* _RECORDED INFORMATION_:
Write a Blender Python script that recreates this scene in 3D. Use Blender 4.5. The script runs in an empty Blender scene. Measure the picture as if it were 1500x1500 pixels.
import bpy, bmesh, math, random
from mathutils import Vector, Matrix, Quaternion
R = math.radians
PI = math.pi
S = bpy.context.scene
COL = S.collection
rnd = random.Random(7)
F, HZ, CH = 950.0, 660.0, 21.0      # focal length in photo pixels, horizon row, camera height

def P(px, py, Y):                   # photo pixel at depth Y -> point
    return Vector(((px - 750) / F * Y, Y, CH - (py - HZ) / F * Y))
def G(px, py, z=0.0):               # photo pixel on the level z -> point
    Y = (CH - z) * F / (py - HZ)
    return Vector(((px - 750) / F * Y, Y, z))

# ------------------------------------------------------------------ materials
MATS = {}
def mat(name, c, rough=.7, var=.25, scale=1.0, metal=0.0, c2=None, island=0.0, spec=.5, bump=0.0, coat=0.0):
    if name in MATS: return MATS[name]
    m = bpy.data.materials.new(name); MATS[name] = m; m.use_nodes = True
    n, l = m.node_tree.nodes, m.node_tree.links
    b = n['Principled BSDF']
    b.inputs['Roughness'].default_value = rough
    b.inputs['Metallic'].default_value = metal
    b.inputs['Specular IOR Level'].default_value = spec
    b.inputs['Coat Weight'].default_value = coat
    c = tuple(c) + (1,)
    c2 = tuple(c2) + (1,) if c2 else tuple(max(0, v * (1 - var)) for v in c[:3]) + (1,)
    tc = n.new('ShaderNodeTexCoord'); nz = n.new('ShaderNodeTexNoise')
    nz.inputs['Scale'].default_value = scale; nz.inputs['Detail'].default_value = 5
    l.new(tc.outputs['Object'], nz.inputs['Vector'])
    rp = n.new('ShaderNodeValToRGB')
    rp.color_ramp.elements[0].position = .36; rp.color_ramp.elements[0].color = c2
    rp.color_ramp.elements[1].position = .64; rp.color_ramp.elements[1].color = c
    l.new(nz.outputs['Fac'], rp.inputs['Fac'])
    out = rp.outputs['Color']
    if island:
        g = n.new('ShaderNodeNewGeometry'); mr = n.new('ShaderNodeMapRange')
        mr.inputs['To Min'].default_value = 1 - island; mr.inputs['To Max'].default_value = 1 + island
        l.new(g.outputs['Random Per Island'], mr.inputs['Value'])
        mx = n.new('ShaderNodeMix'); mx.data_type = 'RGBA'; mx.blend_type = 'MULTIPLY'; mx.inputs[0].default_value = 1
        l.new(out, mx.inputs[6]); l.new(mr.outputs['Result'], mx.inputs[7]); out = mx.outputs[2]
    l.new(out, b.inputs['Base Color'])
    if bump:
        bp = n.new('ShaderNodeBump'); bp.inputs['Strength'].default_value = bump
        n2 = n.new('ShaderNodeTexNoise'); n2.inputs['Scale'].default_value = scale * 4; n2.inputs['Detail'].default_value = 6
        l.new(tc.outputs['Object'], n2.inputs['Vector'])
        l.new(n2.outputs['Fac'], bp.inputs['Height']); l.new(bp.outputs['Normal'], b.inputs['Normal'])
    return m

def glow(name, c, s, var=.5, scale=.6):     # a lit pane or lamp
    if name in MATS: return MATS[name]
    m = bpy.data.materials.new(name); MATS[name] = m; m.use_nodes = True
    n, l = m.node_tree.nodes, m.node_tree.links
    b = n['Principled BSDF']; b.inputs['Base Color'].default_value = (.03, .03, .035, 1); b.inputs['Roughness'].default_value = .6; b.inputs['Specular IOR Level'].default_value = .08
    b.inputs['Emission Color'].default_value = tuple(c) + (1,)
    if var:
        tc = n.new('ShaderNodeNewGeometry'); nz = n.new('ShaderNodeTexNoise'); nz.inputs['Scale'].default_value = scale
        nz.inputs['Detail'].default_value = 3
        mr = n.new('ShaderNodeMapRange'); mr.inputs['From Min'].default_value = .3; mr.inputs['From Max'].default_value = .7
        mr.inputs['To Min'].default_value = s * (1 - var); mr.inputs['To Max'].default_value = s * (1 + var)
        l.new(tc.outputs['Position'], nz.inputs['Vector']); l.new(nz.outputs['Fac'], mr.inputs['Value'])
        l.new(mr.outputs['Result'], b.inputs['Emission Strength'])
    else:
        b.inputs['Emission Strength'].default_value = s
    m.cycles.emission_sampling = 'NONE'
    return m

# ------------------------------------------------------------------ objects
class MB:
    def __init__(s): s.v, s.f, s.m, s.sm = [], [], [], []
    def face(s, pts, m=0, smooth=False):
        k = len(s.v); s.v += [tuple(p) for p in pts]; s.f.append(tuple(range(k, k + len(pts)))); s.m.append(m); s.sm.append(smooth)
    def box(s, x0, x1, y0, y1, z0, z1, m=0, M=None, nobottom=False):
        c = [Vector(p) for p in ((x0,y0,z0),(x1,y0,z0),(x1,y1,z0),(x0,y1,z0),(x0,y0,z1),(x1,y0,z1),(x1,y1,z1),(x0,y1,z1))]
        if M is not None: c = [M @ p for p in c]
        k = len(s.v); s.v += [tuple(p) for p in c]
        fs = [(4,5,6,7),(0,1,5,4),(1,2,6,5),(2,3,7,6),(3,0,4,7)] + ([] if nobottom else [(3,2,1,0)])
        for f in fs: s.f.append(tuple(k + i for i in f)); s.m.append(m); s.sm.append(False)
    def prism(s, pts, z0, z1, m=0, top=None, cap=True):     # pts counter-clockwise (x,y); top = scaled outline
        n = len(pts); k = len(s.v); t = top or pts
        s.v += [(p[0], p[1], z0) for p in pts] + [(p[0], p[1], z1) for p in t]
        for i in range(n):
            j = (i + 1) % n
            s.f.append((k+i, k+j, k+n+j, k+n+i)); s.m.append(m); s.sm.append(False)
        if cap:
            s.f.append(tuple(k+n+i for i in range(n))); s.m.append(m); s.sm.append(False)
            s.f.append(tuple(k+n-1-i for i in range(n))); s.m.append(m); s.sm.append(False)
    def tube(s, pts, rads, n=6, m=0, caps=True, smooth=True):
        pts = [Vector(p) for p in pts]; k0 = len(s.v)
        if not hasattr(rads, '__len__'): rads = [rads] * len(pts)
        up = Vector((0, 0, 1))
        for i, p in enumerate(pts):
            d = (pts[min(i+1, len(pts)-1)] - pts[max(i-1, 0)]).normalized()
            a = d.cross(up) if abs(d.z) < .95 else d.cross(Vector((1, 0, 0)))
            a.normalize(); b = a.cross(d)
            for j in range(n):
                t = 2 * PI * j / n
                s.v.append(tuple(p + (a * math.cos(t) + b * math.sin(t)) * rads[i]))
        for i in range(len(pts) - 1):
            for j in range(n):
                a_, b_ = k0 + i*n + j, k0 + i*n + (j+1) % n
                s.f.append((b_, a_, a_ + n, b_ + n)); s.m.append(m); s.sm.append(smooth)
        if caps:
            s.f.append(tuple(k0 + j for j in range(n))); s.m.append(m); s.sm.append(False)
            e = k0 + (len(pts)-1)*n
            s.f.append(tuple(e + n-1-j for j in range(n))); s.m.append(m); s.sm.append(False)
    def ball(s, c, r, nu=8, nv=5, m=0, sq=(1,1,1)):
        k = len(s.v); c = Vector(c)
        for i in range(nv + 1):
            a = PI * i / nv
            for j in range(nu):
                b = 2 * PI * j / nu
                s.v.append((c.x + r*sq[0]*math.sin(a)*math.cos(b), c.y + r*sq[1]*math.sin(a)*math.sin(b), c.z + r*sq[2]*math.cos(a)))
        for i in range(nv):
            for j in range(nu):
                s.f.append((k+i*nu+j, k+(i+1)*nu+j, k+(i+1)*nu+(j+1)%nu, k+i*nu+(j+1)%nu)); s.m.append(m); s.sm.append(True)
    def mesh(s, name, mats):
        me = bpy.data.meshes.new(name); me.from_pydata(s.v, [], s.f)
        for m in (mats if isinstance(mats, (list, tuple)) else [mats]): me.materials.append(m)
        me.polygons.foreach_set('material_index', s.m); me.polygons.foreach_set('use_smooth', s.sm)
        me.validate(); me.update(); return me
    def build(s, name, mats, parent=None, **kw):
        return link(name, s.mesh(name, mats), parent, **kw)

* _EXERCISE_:
Return exactly, please, the lines of the material from the first one down to and including the line where "return Vector(((px - 750) / F * Y, Y, z))" appears.

* _WRITTEN RESPONSE_:
Write a Blender Python script that recreates this scene in 3D. Use Blender 4.5. The script runs in an empty Blender scene. Measure the picture as if it were 1500x1500 pixels.
import bpy, bmesh, math, random
from mathutils import Vector, Matrix, Quaternion
R = math.radians
PI = math.pi
S = bpy.context.scene
COL = S.collection
rnd = random.Random(7)
F, HZ, CH = 950.0, 660.0, 21.0      # focal length in photo pixels, horizon row, camera height

def P(px, py, Y):                   # photo pixel at depth Y -> point
    return Vector(((px - 750) / F * Y, Y, CH - (py - HZ) / F * Y))
def G(px, py, z=0.0):               # photo pixel on the level z -> point
    Y = (CH - z) * F / (py - HZ)
    return Vector(((px - 750) / F * Y, Y, z))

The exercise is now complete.